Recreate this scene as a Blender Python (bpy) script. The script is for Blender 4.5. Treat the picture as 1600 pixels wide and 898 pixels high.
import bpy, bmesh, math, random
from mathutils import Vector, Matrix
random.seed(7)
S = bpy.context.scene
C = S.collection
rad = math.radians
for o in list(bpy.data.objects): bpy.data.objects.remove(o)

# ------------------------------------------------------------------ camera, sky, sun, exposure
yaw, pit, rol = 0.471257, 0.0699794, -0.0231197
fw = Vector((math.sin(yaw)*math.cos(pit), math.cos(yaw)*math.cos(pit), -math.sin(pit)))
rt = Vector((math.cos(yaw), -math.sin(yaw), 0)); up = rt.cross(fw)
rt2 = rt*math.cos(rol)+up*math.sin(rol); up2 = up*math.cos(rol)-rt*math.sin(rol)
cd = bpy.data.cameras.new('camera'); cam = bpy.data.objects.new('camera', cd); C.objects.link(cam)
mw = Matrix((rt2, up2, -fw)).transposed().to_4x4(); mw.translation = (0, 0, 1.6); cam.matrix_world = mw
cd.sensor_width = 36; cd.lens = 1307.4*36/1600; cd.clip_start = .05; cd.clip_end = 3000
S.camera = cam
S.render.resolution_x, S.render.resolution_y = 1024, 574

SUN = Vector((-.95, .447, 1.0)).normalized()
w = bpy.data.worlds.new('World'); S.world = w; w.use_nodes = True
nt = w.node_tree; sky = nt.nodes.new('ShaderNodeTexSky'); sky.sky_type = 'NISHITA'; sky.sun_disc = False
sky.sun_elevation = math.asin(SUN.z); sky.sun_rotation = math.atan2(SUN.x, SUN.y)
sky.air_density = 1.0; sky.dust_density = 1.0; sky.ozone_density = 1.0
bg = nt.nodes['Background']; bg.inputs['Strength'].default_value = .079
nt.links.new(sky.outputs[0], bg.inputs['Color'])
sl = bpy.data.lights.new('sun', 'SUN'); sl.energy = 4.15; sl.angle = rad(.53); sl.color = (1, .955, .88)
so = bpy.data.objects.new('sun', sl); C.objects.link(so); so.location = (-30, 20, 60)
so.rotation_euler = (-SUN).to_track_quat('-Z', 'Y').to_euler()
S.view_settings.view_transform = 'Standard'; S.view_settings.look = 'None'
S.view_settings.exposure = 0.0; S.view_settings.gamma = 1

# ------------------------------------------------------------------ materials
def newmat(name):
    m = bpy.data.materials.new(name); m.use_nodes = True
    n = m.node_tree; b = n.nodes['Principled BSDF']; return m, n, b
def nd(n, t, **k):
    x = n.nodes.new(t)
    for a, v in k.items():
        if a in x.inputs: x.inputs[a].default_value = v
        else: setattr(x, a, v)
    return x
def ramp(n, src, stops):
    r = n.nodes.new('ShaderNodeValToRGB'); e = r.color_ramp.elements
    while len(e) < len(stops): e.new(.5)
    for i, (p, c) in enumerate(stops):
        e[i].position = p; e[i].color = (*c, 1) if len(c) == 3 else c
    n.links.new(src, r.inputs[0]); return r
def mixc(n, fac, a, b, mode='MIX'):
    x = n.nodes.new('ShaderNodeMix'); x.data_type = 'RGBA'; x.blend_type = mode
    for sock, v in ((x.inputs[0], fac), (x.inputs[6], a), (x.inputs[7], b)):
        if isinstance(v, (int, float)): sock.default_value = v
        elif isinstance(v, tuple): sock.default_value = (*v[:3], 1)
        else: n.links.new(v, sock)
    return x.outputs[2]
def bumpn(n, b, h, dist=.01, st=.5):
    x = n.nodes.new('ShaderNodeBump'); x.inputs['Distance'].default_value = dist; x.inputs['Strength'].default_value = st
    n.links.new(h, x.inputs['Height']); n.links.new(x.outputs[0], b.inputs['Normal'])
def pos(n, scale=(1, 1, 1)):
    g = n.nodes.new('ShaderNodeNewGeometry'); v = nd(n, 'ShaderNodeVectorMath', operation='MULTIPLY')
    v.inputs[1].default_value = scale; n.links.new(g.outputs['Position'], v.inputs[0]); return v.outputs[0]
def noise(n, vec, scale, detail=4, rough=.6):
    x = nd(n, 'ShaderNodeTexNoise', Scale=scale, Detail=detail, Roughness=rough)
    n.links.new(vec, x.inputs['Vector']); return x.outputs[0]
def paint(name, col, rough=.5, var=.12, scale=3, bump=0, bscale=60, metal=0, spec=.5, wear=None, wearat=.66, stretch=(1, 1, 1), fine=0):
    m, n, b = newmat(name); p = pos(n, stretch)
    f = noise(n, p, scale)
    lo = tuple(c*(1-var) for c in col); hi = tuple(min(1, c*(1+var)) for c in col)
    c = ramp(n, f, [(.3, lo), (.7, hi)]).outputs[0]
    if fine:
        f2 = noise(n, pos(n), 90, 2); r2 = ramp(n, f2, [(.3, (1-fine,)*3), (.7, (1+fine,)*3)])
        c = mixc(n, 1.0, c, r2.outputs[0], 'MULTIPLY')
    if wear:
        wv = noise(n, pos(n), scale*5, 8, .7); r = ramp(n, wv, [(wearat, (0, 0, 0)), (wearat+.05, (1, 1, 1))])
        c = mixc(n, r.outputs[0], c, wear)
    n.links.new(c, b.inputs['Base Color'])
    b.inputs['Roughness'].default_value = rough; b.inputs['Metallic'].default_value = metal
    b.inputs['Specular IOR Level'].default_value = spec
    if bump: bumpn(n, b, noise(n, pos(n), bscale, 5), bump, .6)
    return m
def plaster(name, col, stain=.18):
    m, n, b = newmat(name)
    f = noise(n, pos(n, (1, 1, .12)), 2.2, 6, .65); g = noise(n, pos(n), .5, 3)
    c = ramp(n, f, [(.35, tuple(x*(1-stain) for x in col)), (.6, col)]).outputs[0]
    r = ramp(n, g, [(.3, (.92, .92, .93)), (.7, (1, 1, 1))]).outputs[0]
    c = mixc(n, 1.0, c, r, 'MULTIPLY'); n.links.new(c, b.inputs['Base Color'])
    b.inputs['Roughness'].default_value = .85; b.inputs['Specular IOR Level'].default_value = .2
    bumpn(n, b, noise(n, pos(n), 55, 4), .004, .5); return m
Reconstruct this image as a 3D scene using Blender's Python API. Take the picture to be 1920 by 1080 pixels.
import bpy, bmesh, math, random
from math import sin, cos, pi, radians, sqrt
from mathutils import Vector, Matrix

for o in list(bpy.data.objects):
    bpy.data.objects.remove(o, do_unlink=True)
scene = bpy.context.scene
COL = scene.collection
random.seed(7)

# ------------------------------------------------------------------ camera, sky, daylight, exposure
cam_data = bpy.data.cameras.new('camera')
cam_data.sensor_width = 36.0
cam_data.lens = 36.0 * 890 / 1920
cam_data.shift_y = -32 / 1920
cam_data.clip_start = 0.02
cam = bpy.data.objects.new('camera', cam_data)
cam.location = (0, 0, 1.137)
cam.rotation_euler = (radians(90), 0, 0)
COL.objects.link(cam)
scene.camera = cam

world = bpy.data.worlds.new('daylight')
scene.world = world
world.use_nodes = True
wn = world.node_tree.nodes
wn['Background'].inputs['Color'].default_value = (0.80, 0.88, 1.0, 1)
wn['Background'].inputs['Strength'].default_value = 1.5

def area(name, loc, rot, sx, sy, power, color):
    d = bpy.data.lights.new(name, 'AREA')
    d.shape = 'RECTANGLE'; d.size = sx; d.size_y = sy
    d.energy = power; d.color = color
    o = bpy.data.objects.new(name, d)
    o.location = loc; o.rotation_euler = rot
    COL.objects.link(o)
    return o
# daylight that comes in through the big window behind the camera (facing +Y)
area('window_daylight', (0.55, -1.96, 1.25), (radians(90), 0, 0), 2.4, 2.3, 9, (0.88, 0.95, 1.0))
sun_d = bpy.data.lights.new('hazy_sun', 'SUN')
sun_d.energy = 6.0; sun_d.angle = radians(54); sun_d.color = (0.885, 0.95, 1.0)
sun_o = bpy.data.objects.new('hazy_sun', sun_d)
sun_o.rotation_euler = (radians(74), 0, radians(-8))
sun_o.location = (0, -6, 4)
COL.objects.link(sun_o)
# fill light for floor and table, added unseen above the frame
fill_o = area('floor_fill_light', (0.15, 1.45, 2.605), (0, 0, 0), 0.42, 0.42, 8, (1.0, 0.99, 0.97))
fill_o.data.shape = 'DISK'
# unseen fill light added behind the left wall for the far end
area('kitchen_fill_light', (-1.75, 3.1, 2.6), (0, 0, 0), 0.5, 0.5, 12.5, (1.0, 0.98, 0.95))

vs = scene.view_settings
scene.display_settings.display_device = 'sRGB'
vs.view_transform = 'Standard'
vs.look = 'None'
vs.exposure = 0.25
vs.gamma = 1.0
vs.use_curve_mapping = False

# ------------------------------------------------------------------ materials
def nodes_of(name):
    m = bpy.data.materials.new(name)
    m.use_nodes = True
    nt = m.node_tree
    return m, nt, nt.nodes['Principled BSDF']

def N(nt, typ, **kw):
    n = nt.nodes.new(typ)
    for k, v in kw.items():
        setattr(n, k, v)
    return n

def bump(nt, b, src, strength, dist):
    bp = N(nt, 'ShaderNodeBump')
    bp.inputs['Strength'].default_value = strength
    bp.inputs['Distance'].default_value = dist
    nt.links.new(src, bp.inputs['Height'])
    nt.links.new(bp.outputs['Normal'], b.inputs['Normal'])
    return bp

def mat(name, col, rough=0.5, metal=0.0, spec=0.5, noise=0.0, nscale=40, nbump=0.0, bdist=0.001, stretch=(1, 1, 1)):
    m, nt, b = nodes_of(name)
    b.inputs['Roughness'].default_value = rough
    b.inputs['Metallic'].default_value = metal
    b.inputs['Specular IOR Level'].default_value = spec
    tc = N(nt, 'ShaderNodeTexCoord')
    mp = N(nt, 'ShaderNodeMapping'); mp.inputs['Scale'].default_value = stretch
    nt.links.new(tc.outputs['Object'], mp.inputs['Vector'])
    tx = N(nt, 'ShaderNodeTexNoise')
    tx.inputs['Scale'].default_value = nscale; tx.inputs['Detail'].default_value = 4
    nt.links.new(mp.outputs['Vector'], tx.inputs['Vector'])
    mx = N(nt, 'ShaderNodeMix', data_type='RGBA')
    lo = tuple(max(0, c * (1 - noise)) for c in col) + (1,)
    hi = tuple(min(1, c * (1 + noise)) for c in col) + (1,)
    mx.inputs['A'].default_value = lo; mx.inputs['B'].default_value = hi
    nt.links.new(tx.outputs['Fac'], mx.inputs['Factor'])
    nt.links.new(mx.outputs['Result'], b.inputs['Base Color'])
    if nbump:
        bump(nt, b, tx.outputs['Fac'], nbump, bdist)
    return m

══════

● Task requirements
Quote exactly the first line of the entries and every line after it, stopping with the line that contains "S.render.resolution_x, S.render.resolution_y = 1024, 574".

● Task output
Recreate this scene as a Blender Python (bpy) script. The script is for Blender 4.5. Treat the picture as 1600 pixels wide and 898 pixels high.
import bpy, bmesh, math, random
from mathutils import Vector, Matrix
random.seed(7)
S = bpy.context.scene
C = S.collection
rad = math.radians
for o in list(bpy.data.objects): bpy.data.objects.remove(o)

# ------------------------------------------------------------------ camera, sky, sun, exposure
yaw, pit, rol = 0.471257, 0.0699794, -0.0231197
fw = Vector((math.sin(yaw)*math.cos(pit), math.cos(yaw)*math.cos(pit), -math.sin(pit)))
rt = Vector((math.cos(yaw), -math.sin(yaw), 0)); up = rt.cross(fw)
rt2 = rt*math.cos(rol)+up*math.sin(rol); up2 = up*math.cos(rol)-rt*math.sin(rol)
cd = bpy.data.cameras.new('camera'); cam = bpy.data.objects.new('camera', cd); C.objects.link(cam)
mw = Matrix((rt2, up2, -fw)).transposed().to_4x4(); mw.translation = (0, 0, 1.6); cam.matrix_world = mw
cd.sensor_width = 36; cd.lens = 1307.4*36/1600; cd.clip_start = .05; cd.clip_end = 3000
S.camera = cam
S.render.resolution_x, S.render.resolution_y = 1024, 574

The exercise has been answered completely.